UK economy loses £37 billion every year through poor spending controls, says Soldo
By Megha Bhattacharya
European pay and spend automation platform Soldo today revealed data from a Coleman Parkes study stating that the UK economy loses around £37 billion a year through poor business spending controls. Not just the UK, weak spending controls were reported to be costing European businesses £301 billion, with businesses in Germany losing £54 billion a year, while France and Italy also reported sizeable figures (£37billion and £26billion respectively).
The study ‘A Brighter Future: better Spend Controls Key to Economic Recovery’, conducted by Coleman Parkes, of 900 finance and business leaders across the UK, France, Germany and Italy highlighted the contribution of poor visibility, over-spending and duplication of spend to limiting organisational growth.
“Although many businesses in the UK are struggling to manage cashflows in this exceptionally challenging economic landscape, we see that many are losing significant revenues on an annual basis simply through poor management of spending,” said Carlo Gualandri, CEO. “Looking at this loss of revenue at a macro-level, the numbers are quite staggering.”
The research showed that over £19 billion is lost each year in unclaimed VAT across the UK, of which around £3.8 billion is lost due to errors in the way receipts are processed. 40% of UK businesses say that bad financial practices have led to unnecessary spending, and 29% report the duplication of costs.

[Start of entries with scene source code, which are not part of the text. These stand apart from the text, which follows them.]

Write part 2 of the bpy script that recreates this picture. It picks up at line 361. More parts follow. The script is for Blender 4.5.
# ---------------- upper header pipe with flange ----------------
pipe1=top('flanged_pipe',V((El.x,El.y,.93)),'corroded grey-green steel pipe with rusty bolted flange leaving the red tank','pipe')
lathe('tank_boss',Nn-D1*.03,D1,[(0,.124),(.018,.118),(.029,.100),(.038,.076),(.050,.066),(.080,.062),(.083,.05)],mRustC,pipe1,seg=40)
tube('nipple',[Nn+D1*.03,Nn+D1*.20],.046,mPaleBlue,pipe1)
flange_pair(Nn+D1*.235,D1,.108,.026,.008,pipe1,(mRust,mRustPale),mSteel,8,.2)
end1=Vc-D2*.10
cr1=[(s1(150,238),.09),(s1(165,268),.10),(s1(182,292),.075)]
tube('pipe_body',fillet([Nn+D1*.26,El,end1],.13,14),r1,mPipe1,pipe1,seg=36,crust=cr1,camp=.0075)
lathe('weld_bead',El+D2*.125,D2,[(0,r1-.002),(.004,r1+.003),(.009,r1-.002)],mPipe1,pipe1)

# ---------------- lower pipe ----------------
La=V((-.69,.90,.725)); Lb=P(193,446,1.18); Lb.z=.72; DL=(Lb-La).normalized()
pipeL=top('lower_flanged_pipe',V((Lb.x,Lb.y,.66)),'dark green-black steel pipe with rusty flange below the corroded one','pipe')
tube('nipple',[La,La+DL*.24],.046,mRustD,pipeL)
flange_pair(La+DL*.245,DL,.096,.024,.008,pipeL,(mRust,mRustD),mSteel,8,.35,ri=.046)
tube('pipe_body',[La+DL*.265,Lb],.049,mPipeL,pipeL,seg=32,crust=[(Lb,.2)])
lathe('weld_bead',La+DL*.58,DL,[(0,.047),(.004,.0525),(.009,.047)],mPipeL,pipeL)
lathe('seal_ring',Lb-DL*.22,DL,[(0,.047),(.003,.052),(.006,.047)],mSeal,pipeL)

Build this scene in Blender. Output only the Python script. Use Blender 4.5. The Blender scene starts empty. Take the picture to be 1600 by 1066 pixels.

Soldo’s analysis has also pointed out that 45% of payroll tasks, 49% of receipts/invoices obtainment and management and 41% of data copying into accounting systems are still paper-based processes and demand some kind of physical process. “Businesses that create efficiency and help teams to delegate the responsibility for spending to anyone in the businesses will be key to a swift return to growth. Technological adoption will empower business leaders, armed with better data and real-time information around spending, tech-enabled businesses are much more confident in their ability to invest for future growth,” concludes Gualandri.